**SOURCE EXCERPT**

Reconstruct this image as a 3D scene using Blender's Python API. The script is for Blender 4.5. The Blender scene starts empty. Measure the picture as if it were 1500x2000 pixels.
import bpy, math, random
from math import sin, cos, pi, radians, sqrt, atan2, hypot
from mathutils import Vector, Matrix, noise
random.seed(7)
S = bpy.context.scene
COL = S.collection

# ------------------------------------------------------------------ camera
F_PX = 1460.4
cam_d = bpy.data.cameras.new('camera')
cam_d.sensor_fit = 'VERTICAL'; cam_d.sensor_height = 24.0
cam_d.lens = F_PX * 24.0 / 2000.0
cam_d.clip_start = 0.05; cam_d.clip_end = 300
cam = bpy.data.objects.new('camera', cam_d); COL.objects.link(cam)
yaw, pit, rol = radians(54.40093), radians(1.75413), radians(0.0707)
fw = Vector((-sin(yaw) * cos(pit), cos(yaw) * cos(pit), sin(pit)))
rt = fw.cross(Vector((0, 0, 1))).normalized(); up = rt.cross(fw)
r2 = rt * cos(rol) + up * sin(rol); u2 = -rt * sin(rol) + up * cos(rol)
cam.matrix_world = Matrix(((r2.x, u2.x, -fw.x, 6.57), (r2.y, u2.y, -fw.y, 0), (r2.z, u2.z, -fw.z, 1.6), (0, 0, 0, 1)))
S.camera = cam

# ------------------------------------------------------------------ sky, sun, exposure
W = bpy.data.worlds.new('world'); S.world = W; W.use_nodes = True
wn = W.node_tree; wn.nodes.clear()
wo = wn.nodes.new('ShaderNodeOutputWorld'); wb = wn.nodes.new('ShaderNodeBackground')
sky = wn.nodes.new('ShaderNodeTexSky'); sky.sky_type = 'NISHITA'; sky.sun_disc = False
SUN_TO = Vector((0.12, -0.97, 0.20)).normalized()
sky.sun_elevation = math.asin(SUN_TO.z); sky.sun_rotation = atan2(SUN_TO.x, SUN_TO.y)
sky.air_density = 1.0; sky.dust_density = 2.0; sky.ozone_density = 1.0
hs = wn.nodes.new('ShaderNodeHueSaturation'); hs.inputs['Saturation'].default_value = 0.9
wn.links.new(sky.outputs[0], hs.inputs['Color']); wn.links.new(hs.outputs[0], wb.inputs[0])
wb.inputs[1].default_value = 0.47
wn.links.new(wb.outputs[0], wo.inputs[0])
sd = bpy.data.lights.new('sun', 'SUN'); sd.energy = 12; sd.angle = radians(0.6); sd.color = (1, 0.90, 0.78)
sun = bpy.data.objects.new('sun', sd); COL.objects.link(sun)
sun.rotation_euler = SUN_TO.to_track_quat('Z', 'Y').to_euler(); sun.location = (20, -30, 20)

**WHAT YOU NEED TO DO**
List all lines in the material containing the string "scene".

**RESPONSE TO THE TASK**
Reconstruct this image as a 3D scene using Blender's Python API. The script is for Blender 4.5. The Blender scene starts empty. Measure the picture as if it were 1500x2000 pixels.
S = bpy.context.scene